Can we say the same about any of those huge, single site, power plants - be they nuclear or fossil? What is the jobs per MW count for those?

TM

@Davemart,
Yes, good points. However, the factor was 50% before wind or solar was a significant number. Germany has managed to integrate high percentages of wind power, but OK, their country is smaller. I'd argue that solar tracks air conditioning use, so that relieves some of the intermittent issues of solar.

I have not run the numbers on how much storage is needed to avoid adding gas fired turbines to the mix, but smart metering and smart appliances may be able to help avoid shortages during max hours.

I would think the biggest concern would be figuring out the probability curve of solar/wind minimum output vs duration - what do you have to prepare for based upon your renewable mix.

ai_vin

Germany has managed to integrate high percentages of wind power, but OK, their country is smaller.

Actually, being a smaller country should be a hindrance to high percentages of wind power. The wind is always blowing - somewhere, so if you can case your net wide enough you can cancel out the variance in output.

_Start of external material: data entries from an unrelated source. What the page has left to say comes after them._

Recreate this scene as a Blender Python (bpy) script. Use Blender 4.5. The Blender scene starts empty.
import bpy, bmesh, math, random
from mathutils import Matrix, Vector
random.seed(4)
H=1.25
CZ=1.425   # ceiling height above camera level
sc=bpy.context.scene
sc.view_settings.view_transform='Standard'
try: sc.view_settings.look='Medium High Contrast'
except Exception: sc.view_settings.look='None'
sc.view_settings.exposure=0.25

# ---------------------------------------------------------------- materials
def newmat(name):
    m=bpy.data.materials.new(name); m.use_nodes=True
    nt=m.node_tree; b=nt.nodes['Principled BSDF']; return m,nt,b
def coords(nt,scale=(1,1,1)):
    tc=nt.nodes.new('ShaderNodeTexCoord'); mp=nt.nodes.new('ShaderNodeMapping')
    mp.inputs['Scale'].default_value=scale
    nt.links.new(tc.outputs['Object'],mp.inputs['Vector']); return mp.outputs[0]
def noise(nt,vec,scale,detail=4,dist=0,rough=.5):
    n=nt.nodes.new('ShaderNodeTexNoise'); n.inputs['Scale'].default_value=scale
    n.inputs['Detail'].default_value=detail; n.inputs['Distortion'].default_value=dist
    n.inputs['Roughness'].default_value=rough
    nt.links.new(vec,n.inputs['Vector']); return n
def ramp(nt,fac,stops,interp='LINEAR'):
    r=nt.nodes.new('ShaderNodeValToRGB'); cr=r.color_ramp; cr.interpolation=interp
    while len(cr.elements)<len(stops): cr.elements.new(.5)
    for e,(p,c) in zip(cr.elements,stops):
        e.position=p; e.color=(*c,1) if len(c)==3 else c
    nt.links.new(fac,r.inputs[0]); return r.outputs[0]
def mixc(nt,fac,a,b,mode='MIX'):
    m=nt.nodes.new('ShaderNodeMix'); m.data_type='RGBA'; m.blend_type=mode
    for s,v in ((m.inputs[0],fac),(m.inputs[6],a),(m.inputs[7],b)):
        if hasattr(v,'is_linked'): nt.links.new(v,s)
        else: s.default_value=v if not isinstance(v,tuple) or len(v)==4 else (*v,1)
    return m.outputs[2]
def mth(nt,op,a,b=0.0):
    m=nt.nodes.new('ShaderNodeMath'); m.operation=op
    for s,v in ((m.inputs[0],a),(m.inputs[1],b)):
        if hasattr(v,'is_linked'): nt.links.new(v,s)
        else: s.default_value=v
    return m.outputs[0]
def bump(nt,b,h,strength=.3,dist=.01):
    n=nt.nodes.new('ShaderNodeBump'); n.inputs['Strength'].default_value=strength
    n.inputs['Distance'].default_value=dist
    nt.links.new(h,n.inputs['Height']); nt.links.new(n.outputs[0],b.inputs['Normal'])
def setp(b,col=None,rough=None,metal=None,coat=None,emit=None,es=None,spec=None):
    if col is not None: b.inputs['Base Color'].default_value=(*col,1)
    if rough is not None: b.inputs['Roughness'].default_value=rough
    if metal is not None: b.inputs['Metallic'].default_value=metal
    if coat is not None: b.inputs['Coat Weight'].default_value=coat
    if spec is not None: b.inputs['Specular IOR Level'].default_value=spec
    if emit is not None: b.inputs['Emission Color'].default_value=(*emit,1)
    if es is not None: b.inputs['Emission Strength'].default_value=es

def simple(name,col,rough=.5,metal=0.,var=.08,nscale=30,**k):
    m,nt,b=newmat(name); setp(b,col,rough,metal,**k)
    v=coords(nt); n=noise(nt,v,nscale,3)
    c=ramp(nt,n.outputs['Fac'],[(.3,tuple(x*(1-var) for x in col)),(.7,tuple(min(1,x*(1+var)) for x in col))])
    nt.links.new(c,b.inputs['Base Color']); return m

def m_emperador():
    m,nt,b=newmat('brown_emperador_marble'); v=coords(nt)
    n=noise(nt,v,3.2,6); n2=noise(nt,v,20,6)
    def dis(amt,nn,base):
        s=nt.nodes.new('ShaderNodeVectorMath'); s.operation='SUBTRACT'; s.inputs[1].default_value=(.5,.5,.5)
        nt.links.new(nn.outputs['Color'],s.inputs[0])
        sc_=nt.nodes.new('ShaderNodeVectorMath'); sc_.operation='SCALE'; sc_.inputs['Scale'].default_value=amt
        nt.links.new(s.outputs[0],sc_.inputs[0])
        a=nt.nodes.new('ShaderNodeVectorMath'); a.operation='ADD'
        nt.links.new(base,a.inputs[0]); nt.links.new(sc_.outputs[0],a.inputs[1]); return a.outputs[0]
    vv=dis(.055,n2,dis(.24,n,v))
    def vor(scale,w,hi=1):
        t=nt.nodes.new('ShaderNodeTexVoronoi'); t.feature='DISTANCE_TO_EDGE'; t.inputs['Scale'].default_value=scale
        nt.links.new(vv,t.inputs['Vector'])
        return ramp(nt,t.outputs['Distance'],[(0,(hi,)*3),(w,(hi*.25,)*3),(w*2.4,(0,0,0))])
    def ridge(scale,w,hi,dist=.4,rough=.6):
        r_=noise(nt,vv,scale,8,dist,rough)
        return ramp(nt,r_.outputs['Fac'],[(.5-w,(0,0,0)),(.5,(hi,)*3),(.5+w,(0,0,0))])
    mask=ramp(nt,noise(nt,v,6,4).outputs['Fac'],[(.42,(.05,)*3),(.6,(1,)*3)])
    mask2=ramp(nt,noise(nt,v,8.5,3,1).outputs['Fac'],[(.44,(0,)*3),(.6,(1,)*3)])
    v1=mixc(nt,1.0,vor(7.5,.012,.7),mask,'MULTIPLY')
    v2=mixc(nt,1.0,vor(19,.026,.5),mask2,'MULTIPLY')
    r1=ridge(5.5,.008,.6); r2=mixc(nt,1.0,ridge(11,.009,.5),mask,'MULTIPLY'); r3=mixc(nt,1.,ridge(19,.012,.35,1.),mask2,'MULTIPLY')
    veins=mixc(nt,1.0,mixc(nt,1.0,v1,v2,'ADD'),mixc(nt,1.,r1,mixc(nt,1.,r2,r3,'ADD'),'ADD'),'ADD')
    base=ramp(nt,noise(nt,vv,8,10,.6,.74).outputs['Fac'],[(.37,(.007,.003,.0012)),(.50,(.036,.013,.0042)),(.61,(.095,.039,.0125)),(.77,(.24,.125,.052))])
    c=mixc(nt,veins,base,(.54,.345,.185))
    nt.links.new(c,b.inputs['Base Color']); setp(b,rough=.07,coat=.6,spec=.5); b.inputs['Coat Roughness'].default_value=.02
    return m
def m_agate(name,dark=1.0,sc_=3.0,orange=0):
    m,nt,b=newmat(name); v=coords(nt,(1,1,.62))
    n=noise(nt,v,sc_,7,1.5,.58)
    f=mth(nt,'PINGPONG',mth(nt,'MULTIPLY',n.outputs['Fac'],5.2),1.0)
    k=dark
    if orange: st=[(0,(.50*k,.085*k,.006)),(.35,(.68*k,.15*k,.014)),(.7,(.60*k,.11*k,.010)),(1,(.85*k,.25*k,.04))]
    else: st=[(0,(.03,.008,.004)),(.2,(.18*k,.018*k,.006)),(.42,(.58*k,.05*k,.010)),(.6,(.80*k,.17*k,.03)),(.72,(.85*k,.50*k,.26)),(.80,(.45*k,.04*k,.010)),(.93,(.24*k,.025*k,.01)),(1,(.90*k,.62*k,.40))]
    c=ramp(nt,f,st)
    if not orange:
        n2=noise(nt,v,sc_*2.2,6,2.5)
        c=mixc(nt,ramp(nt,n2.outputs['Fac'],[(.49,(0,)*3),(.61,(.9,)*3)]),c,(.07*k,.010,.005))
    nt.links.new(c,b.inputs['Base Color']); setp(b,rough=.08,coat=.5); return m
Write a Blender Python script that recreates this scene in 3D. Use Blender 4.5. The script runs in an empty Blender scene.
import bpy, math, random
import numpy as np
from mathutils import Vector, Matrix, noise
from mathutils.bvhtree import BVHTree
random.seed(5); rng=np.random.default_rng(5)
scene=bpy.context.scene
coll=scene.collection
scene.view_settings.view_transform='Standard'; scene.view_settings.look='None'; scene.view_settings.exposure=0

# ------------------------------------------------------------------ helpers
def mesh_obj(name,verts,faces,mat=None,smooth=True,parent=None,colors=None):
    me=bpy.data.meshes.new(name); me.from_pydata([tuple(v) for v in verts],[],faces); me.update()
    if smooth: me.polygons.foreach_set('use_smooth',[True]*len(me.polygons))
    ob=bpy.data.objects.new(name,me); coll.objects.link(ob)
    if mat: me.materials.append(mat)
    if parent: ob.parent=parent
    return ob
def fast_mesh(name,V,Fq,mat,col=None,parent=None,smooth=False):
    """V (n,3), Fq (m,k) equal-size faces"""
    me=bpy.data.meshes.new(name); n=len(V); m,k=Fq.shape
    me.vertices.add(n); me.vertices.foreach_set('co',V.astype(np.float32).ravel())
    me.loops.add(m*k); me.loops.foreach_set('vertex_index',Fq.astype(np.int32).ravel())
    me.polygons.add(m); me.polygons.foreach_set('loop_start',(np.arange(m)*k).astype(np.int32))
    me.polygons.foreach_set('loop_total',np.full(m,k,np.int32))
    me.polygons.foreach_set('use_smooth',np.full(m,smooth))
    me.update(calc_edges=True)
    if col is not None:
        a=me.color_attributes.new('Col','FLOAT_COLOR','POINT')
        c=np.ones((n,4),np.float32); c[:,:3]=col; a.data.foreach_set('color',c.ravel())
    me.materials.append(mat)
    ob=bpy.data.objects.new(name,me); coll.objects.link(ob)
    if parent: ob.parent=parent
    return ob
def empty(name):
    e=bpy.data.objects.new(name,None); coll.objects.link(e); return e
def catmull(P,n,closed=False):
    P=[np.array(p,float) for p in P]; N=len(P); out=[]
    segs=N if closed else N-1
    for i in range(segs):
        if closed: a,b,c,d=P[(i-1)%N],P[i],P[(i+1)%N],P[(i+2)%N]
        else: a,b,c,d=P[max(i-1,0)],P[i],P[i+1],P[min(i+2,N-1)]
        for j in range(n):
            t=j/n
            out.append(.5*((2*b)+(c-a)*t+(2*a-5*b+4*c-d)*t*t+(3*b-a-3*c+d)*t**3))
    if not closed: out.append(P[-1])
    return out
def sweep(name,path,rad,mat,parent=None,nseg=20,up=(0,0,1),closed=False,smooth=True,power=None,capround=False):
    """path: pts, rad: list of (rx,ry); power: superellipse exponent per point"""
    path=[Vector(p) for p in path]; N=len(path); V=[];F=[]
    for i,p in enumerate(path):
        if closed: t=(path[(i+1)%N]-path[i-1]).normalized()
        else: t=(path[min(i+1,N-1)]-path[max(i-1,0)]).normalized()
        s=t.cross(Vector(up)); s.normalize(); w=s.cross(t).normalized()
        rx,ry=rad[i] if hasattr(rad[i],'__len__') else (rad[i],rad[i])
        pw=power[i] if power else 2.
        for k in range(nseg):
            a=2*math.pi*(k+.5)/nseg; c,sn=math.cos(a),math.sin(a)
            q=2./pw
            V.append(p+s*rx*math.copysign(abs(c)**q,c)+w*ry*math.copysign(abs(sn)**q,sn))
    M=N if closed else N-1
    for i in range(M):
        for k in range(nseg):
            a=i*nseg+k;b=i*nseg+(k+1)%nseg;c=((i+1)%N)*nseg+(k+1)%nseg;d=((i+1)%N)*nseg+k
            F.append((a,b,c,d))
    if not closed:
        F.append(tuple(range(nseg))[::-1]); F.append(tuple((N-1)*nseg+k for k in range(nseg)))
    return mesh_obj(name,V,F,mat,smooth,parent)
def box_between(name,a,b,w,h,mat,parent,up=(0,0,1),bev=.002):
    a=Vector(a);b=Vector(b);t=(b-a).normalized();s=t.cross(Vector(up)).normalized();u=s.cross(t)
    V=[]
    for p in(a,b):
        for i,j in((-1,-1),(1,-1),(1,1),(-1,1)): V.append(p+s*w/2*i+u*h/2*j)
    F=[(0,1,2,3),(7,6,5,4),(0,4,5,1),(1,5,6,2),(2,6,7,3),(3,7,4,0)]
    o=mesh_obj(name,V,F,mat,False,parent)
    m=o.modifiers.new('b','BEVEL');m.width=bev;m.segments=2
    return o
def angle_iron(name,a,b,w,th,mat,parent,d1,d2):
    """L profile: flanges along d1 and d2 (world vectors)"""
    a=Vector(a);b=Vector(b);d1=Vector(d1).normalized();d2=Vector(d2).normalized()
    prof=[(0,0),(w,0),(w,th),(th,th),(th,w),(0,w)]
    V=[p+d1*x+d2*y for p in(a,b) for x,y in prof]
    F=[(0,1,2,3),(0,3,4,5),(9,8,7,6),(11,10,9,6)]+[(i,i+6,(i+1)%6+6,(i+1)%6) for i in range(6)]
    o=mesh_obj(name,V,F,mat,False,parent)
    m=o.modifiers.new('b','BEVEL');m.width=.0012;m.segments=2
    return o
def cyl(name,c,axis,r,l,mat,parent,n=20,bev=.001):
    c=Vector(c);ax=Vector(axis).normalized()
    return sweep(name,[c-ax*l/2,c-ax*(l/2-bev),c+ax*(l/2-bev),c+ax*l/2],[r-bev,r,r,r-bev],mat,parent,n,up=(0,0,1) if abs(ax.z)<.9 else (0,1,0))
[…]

http://www.canrea.ca/site/wp-content/uploads/2009/03/canrea-six-ways-of-providing-base-load-power-from-wind-feb09.pdf

Trees

I doubt if wind will diminish traditional power generation fleet as the seasonal variation is just to great as well as natural fluctuation such what California is now experiencing with low wind power. Nor can power storage. So, were stuck with maintaining and keeping our investment dollars within back up power. Per this impediment, wind power is stuck within the market to compete with offsetting fuel cost of current fleet of power plants, a very low paying market, indeed. Now, if those wind turbines could produce hydrogen and that fuel could be stored in mass qualities within our obsolete oil well infrastructure like how natural gas is stored, well that would be a game changer.